Commercial Strips in the Greater Toronto Area
By Dr. Maurice Yeates, Dr. Tony Hernandez and Andrew Murray
This report focuses on the character and extent of commercial strips in the Greater Toronto Area (GTA) and tracks the changing importance and role of commercial strips and provides analysis of their size, distribution and composition.
Commercial strips still exist but they tend not to be studied much these days. They are considered to be relics of a time prior to the coming of shopping centres, that is, before 1950, and subsequent power centres and e-commerce. But there they are, usually arrayed in an unplanned, free-standing fashion, intermittently bordering main streets and arterial roads in most cities – and are particularly evident in the largest metropolises.

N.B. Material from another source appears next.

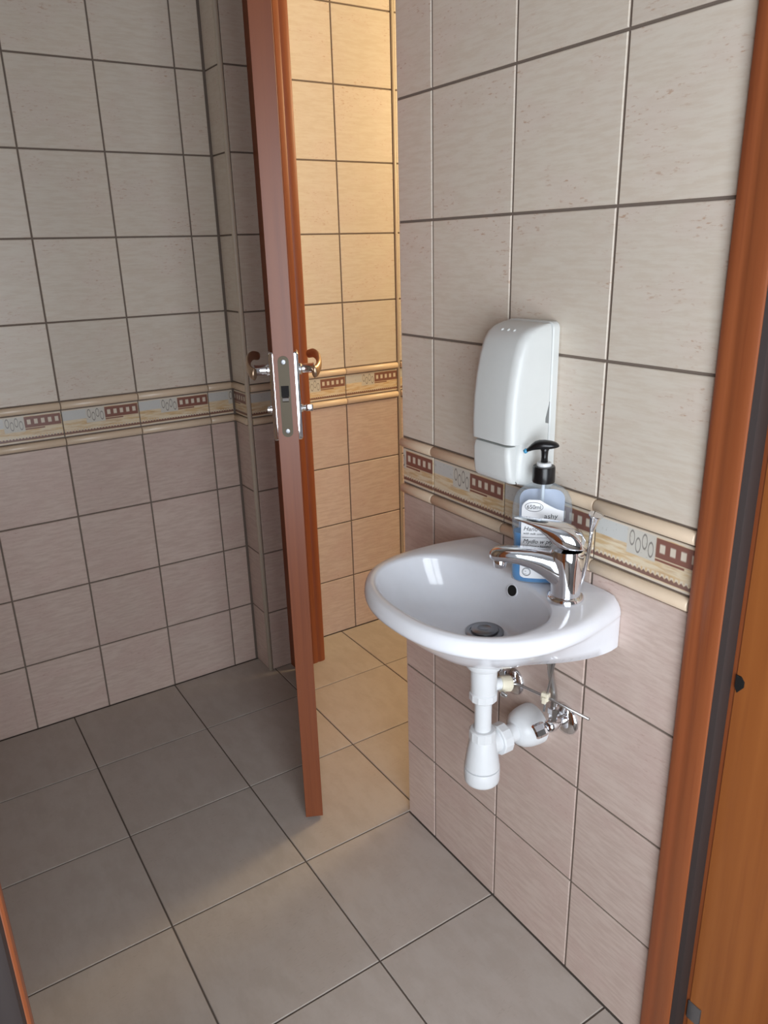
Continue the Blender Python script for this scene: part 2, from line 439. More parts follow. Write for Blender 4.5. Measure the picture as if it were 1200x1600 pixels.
# ------------------------------------------------------------------ entrance frame (door_1)
door_1 = structure(empty('door_1', (0, -.65, 0)), 'orange cherry-wood entrance door frame with dark rubber seal, nearest the camera')
def jamb_profile(side, xin):
    """stop lobe (room side), rebate step, recessed part toward the hall; side=+1 right jamb, -1 left jamb"""
    s = side; pts = []
    stop = [(0.048, .0005), (.004, .0005), (.0012, -.0010), (0, -.004), (-.0006, -.011), (.0004, -.016), (.0010, -.0205), (.0002, -.025), (-.0008, -.030), (-.0006, -.040), (.0, -.0465), (.001, -.0490), (.0028, -.050)]
    step = [(.030, -.050), (.030, -.30), (.048, -.30)]
    return [(xin + s*dx, y) for dx, y in stop + step]
def extr(bm, prof, z0, z1):
    return rings(bm, [[Vector((x, y, z)) for x, y in prof] for z in (z0, z1)])
for side, xin in ((1, OX1), (-1, OX0)):
    bm = bmesh.new(); extr(bm, jamb_profile(side, xin), 0, 2.06)
    j = build('jamb', bm, WOOD_J, door_1, True, angle=25)
    # recessed face toward the hall has its own lighter laminate
    bm = bmesh.new(); box(bm, (min(xin+side*.0285, xin+side*.030), -.29, 0), (max(xin+side*.0285, xin+side*.030), -.0645, 2.06))
    build('rebate_face', bm, WOOD_R, door_1)
    prof = [(.0035, -.0495), (.028, -.0495), (.0285, -.054), (.026, -.0595), (.012, -.0600), (.006, -.0575)]
    bm = bmesh.new(); extr(bm, [(xin+side*a, y) for a, y in prof], 0, 2.06)
    build('rubber_seal', bm, GASKET, door_1, True, angle=40)
bm = bmesh.new(); box(bm, (OX0-.04, -.05, 2.06), (OX1+.04, .06, 2.098)); build('frame_head', bm, WOOD_J, door_1)
bm = bmesh.new(); rings(bm, [[Vector((x, y, z)) for y, z in ((-.0640, .73), (-.0640, .712), (-.068, .705), (-.076, .716), (-.076, .724), (-.071, .73))] for x in (OX1+.0270, OX1+.0292)])
build('strike_hole', bm, BLACKH, door_1)
bm = bmesh.new(); box(bm, (OX1+.0265, -.085, .115), (OX1+.0290, -.062, .15), .001); build('strike_plate', bm, DARKST, door_1)

# ------------------------------------------------------------------ cubicle door (door_2)
door_2 = structure(empty('door_2', (.12, .775, 0)), 'orange wooden cubicle door standing open edge-on, in the gap beside the warm-lit tiles')
bm = bmesh.new()
prof = [(.078, PY-.001), (.078, .771), (.081, .768), (.136, .768), (.136, .766), (.139, .764), (.150, .764), (.156, .7665), (.163, .764), (.172, .764), (.180, .767), (.185, .774), (.185, PY-.001)]
extr(bm, [(x-.12, y-.775) for x, y in prof], 0, 2.06); build('jamb', bm, WOOD_J, door_2, True, angle=30)
bm = bmesh.new(); box(bm, (.078-.12, .0285-.775, 0), (.185-.12, .062-.775, 2.06), .004); build('jamb', bm, WOOD_J, door_2)
bm = bmesh.new(); box(bm, (.078-.12, .0285-.775, 2.02), (.185-.12, PY-.001-.775, 2.058), .003); build('frame_head', bm, WOOD_J, door_2)
LD = Vector((-.431, .902*-1, 0)).normalized()          # hinge -> lock edge
LA = math.atan2(LD.y, LD.x)
LL = .69
lock_mid = Vector((-.1985, .131, 0)); hinge = lock_mid - LD*LL
bm = bmesh.new(); box(bm, (0, -.020, .008), (LL-.0012, .020, 2.012), .0012)
leaf = build('door_leaf', bm, WOOD_L, door_2, loc=hinge-Vector((.12, .775, 0)), rot=(0, 0, LA))
bm = bmesh.new(); box(bm, (LL-.0015, -.0197, .0085), (LL, .0197, 2.0115), .0004, 1); eb = build('edge_band', bm, WOOD_E, leaf); eb['label'] = 'smooth edge strip of the door, daylight pink mixed into its brown'
def yz_round(bm, x0, x1, cy, zc, hy, hz, r, k=6):
    pts = [(p.x, p.y) for p in rrect(cy, zc, hy, hz, r, 0, k)]
    return rings(bm, [[Vector((x, a, b)) for a, b in pts] for x in (x0, x1)])
bm = bmesh.new(); yz_round(bm, LL-.0005, LL+.0012, -.001, 1.002, .0105, .0785, .0104)
fp = build('lock_faceplate', bm, OLIVE, leaf, True, angle=40); fp['label'] = 'dull olive steel lock faceplate'
for z in (1.069, .935):
    bm = bmesh.new(); lathe(bm, [(.0048, 0), (.0048, .0006), (.0036, .0010), (.0018, .0010), (.0012, .0003)], 14, (LL+.0011, -.001, z), (1,0,0)); build('screw', bm, DARKST, leaf, True, angle=40)
bm = bmesh.new(); box(bm, (LL+.0008, -.0085, 1.003), (LL+.0015, .0065, 1.024)); build('latch_recess', bm, BLACKH, leaf)
bm = bmesh.new(); rings(bm, [[Vector((LL+a, y, z)) for a, z in ((.001, .992), (.0045, .995), (.006, 1.001), (.001, 1.004))] for y in (-.007, .005)]); build('latch_bolt', bm, STEEL, leaf)
for s in (1, -1):        # local +y = right face seen from the camera
    bm = bmesh.new(); Y0 = .020*s; Y1 = .0285*s
    pts = rrect(LL-.040, .9985, .0205, .0870, .004, 0)
    rings(bm, [[Vector((p.x+(LL-.040-p.x)*q, y, p.y+(.9985-p.y)*q)) for p in pts] for y, q in ((Y0, 0), (Y0+(Y1-Y0)*.7, 0), (Y1, .04))])
    build('handle_plate', bm, CHROME, leaf, True, angle=35)
    bm = bmesh.new(); X = LL-.040; Z = 1.050
    lathe(bm, [(.0125, 0), (.0125, .004), (.0098, .006), (.0098, .026), (.0105, .027), (.0105, .030)], 20, (X, Y1, Z), (0, s, 0))
    lv = build('lever_handle', bm, CHROME, leaf, True, angle=40)
    # bowed grip: flattened bar leaving the neck, arching up and running back toward the hinges
    bm = bmesh.new(); rs = []
    path = spline([(X+.012, Y1+.029*s, Z-.006), (X+.002, Y1+.035*s, Z-.004), (X-.02, Y1+.041*s, Z+.004), (X-.055, Y1+.041*s, Z+.014), (X-.085, Y1+.034*s, Z+.018), (X-.108, Y1+.024*s, Z+.014)], 5)
    for i, p in enumerate(path):
        t = (path[min(i+1, len(path)-1)]-path[max(i-1, 0)]).normalized(); hx = Vector((0,0,1)); n = t.cross(hx).normalized(); b = n.cross(t)
        q = i/(len(path)-1); ww = .0125-.004*q; th = .0055
        rs.append(circ(p, th, 12, n, b, ww))
    rings(bm, rs); g2 = build('grip', bm, BRONZE, leaf, True); g2.name = 'lever_grip'; g2['label'] = 'curved satin grip'
    bm = bmesh.new()
    lathe(bm, [(.009, 0), (.009, .003), (.0065, .004), (.0065, .009)], 16, (X, Y1, .972), (0, s, 0))
    if s > 0: box(bm, (X-.004, Y1+.008, .965), (X+.004, Y1+.024, .979), .002)
    build('thumb_turn' if s > 0 else 'release_disc', bm, CHROME, leaf, True, angle=40)
for z in (.22, 1.8):
    bm = bmesh.new(); lathe(bm, [(.0001, 0), (.007, .001), (.007, .08), (.0001, .081)], 14, (-.004, .022, z)); build('hinge', bm, STEEL, leaf, True, angle=40)

# ------------------------------------------------------------------ washbasin
SX, SY = -.118, -.37       # drain axis
basin = tag(empty('washbasin', (0, SY, .775)), 'small white ceramic washbasin fixed to the tiled wall below the soap dispenser', 'sink')
BO = Vector((0, SY, .775))
NA = 96
def outer(a):
    """distance from the drain axis to the basin's plan outline in direction a"""
    dx, dy = math.cos(a), math.sin(a); lo, hi = 0.0, .6
    def inside(r):
        x, y = SX+dx*r, SY+dy*r
        if x > -.0005: return False
        yy = abs(y-SY)
        if x > -.125:
            t = max(0, min(1, -x/.125)); hw = .168 + (.190-.168)*math.sin(t*PI/2)**.9
            return yy < hw
        return ((-.125-x)/.172)**2.25 + (yy/.190)**2.25 < 1
    for _ in range(40):
        m = (lo+hi)/2
        if inside(m): lo = m
        else: hi = m
    return lo
angs = sorted([2*PI*i/NA for i in range(NA)] + [math.atan2(s*.168, -SX-.0005) % (2*PI) for s in (1, -1)])
OUT = [outer(a) for a in angs]
OC = Vector((-.168, SY))   # centre of the bowl opening
def bowl(a):
    dx, dy = math.cos(a), math.sin(a); lo, hi = 0.0, .4
    for _ in range(40):
        m = (lo+hi)/2; x, y = SX+dx*m, SY+dy*m
        ex = .100 if x > OC.x else .108
        if (abs(x-OC.x)/ex)**2.3 + (abs(y-OC.y)/.153)**2.3 < 1: lo = m
        else: hi = m
    return lo
BWL = [bowl(a) for a in angs]
def ring_at(fr, fz):
    out = []
    for i, a in enumerate(angs):
        r = fr(i, a); x, y = SX+math.cos(a)*r, SY+math.sin(a)*r
        out.append(Vector((min(x, -.0005), y, fz(i, a, x, y)))-BO)
    return out
def wallness(i, a):
    x = SX+math.cos(a)*OUT[i]
    return max(0.0, min(1.0, 1+x/.09))
def deckz(x): return .772 + .006*max(0, min(1, 1+x/.1))
def lerp(a, b, t): return a+(b-a)*t
bm = bmesh.new(); RS = []
for q, z in ((.0, .6845), (.25, .6865), (.45, .690), (.62, .697), (.76, .709), (.87, .727), (.94, .746), (.985, .763), (1.0, .769)):
    RS.append(ring_at(lambda i, a, q=q: lerp(.0225, BWL[i], q), lambda i, a, x, y, z=z: z))
RS.append(ring_at(lambda i, a: lerp(BWL[i], OUT[i], .07), lambda i, a, x, y: lerp(.7725, deckz(x)-.0005, .5)))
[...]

It is the purpose of this paper to delineate where and examine why they persist in the Greater Toronto Area. These turn out to be complex objectives because they have to be analyzed in the context of urban growth and change as well as technological change. Since 1950 the urbanized area of what is now the GTA has expanded from a city of 1.3m people to a metropolis of 6.2m, with most of the growth occurring in low density inner and outer suburban areas during the period of shopping centre/power centre dominance. Commercial strips can, therefore, be seen as legacies -- but are they more than this? Have they retained purpose and are they sites that cater for new consumer requirements?